A professora de Língua Portuguesa, Lídia Oliveira, de 32 anos, avalia essa questão como um reflexo das instabilidades emocionais que muitos jovens enfrentam em suas vidas pessoais. Lídia ressalta que esses jovens, de forma recorrente, não encontram apoio familiar e, além disso, entram em contato muito cedo com o campo do trabalho. “Quando um aluno se encontra em estado de vulnerabilidade emocional, dificilmente vai conseguir se manter bem na escola”, afirma a docente. 

Escola e alunos: a importância do contato

O ambiente escolar é fundamental no combate à evasão. A esperança na educação é o grande fio que conecta educadores e alunos, formando novos caminhos em meio a realidades difíceis. Os três profissionais da educação entrevistados atuam nos mais diversos cenários. Seus relatos contemplam a resistência das escolas, sobretudo as da rede pública, a uma sociedade que cada vez mais minimiza a grande importância da educação. 

Lídia começou a exercer a profissão de docente na rede pública de ensino. Ela conta que a maioria das escolas que atuou não recebe investimentos por parte do poder público, no que se refere a materiais didáticos de qualidade, infraestrutura das salas de aula e internet.

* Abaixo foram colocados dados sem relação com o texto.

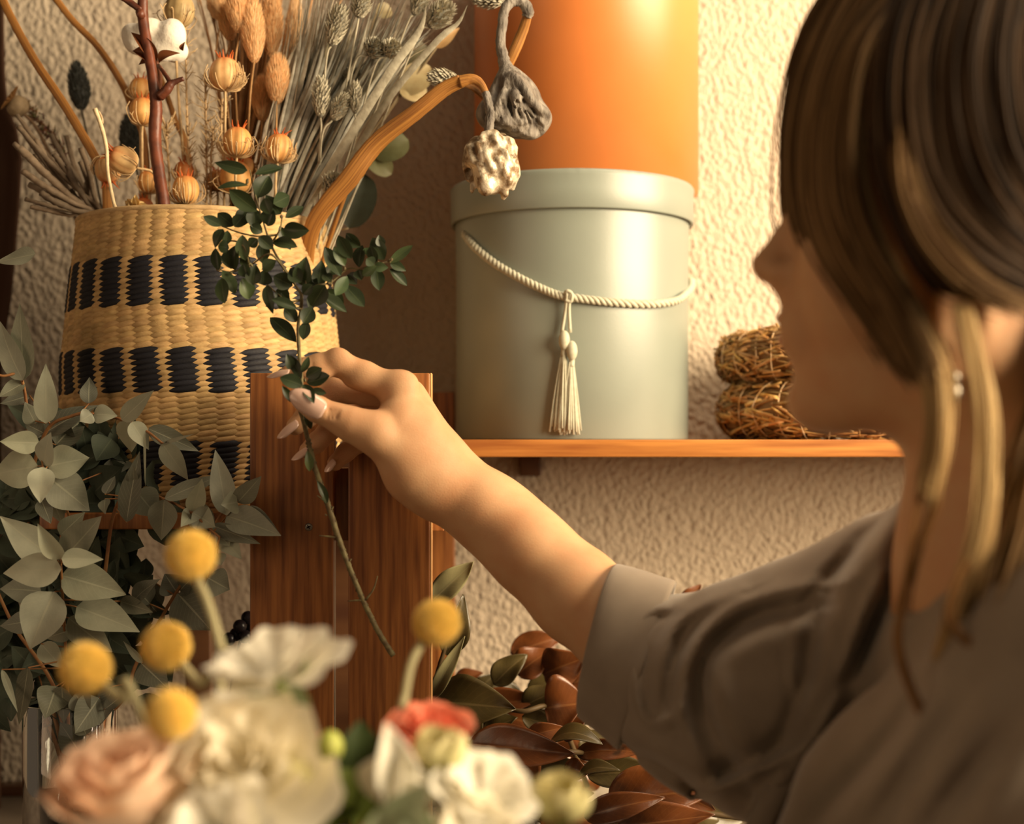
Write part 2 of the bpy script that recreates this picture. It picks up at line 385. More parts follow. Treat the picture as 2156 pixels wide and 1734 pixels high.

A professora ressalta que, mesmo em meio a esse contexto de desvalorização, as escolas no Brasil são um exemplo de resistência, já que insistem em combater a evasão escolar por meio de programas de valorização da educação e de reinserção de alunos ao ambiente escolar. “A escola sozinha não consegue manter esses projetos, por isso a importância do amparo estatal”, destaca. 

O vice-diretor da E. E. Ministro Gabriel Passos, Marcílio Rios, destaca atitudes tomadas em caso de risco de evasão. Segundo ele, o aluno não pode ter mais de 25 faltas durante o ano letivo e não pode faltar 5 dias consecutivos sem um aviso prévio. “Quando essa situação acontece, a escola entra em contato com o responsável pelo aluno e em alguns casos, até com o Conselho Tutelar”, explica. 

O entrevistado cita ainda a questão da grande presença de estudantes da escola trabalhando em supermercados da cidade. “Muitas vezes, o aluno fica sobrecarregado pelo trabalho e acaba não tendo ânimo para vir assistir aula”, relata.

Quando perguntado sobre os programas do governo para mitigar a problemática, o vice-diretor destaca dois: o Bolsa Família e o Pé-de-Meia e avalia sua relevância como renda complementar e suporte motivador. Rios, entretanto, também ressalta a insuficiência desses recursos no combate à evasão e a diferença de ganho dos alunos, que optam pelo salário recebido em seus empregos. “A renda desses programas é para coisas básicas. O aluno continua trabalhando porque sabe que precisa de mais”, afirma.

A equipe de reportagem tentou contato com a Secretaria Municipal de Educação para compreender melhor o panorama da problemática no município e a influência dos programas sociais na educação local, porém, até o fechamento desta reportagem, não obteve resposta.